In typically flamboyant fashion, the motorbike-riding economist left some parting words to his Eurogroup peers — the ones he has battled with over the last few months. “I shall wear the creditors’ loathing with pride,” he boasted in a blog post announcing his departure Monday.
We’ll certainly miss one of the Europe’s most colorful figures. Here are seven quotes that show, when it comes to one-liners, there may be no man in global finance better than the former economics professor:
On using the Eagles to show Greece’s dilemma
“Greece is absolutely, irreversibly, committed to staying in the eurozone,” he told CNN. “The problem is that once you’re in, it goes just like the Eagle’s song ‘Hotel California’ – you can check out any time you like, but you can never leave.”
On using poet Dylan Thomas to show Greece’s resolve
“Greek democracy today chose to stop going gently into the night. Greek democracy resolved to rage against the dying of the light,” he wrote in his blog.
On the lengths he would go to negotiate a better deal for Greece
“I’d rather cut off my arm than accept (a) bad deal,” he told Bloomberg.
On the Europe’s ‘troika’ team that was negotiating with Greece
“A committee built on rotten foundations,” he said.
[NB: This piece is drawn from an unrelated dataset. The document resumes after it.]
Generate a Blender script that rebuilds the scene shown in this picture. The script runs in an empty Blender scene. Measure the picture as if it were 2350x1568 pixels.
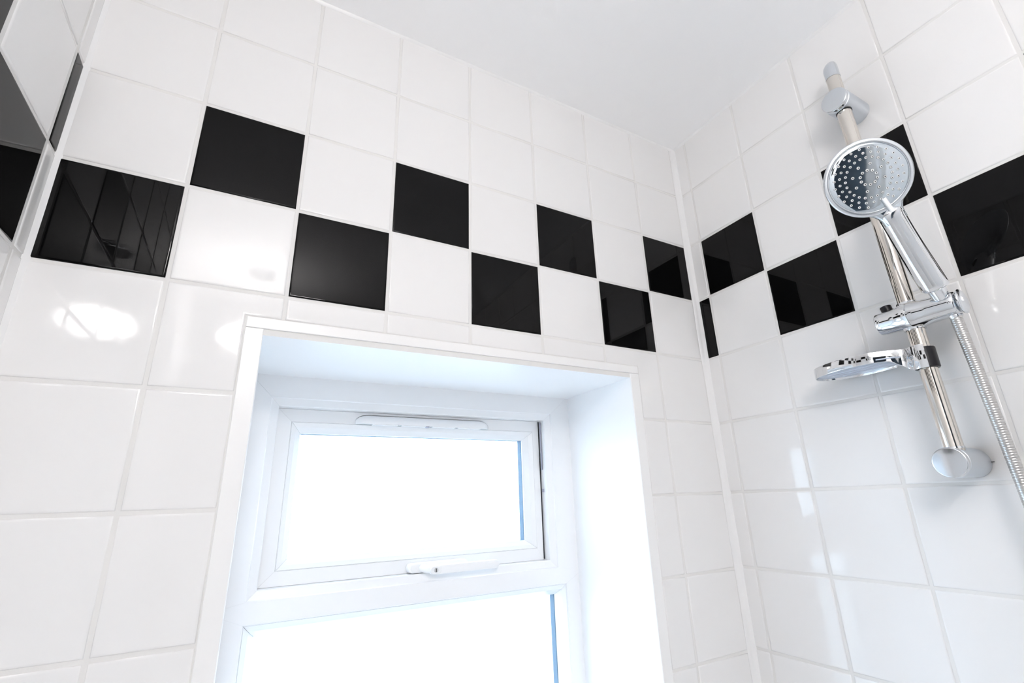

On comparing the eurozone to the Titanic
“(The eurozone) resembles a fine riverboat that was launched on a still ocean in 2000. And then the first storm that hit it, in 2008, started creating serious structural problems for it. We started leaking water. And of course, the people in the third class, as in the Titanic, start feeling the drowning effects first,” he told Channel 4 News.
On how much he sticks out when compared to his peers
“I am being treated as a strange bird because I talk macroeconomics,” he said in an interview with The Wall Street Journal.
On quoting a famous leader to show how much he is disliked
“FDR, 1936: “They are unanimous in their hate for me; and I welcome their hatred.” A quotation close to my heart (& reality) these days,” he said in a tweet.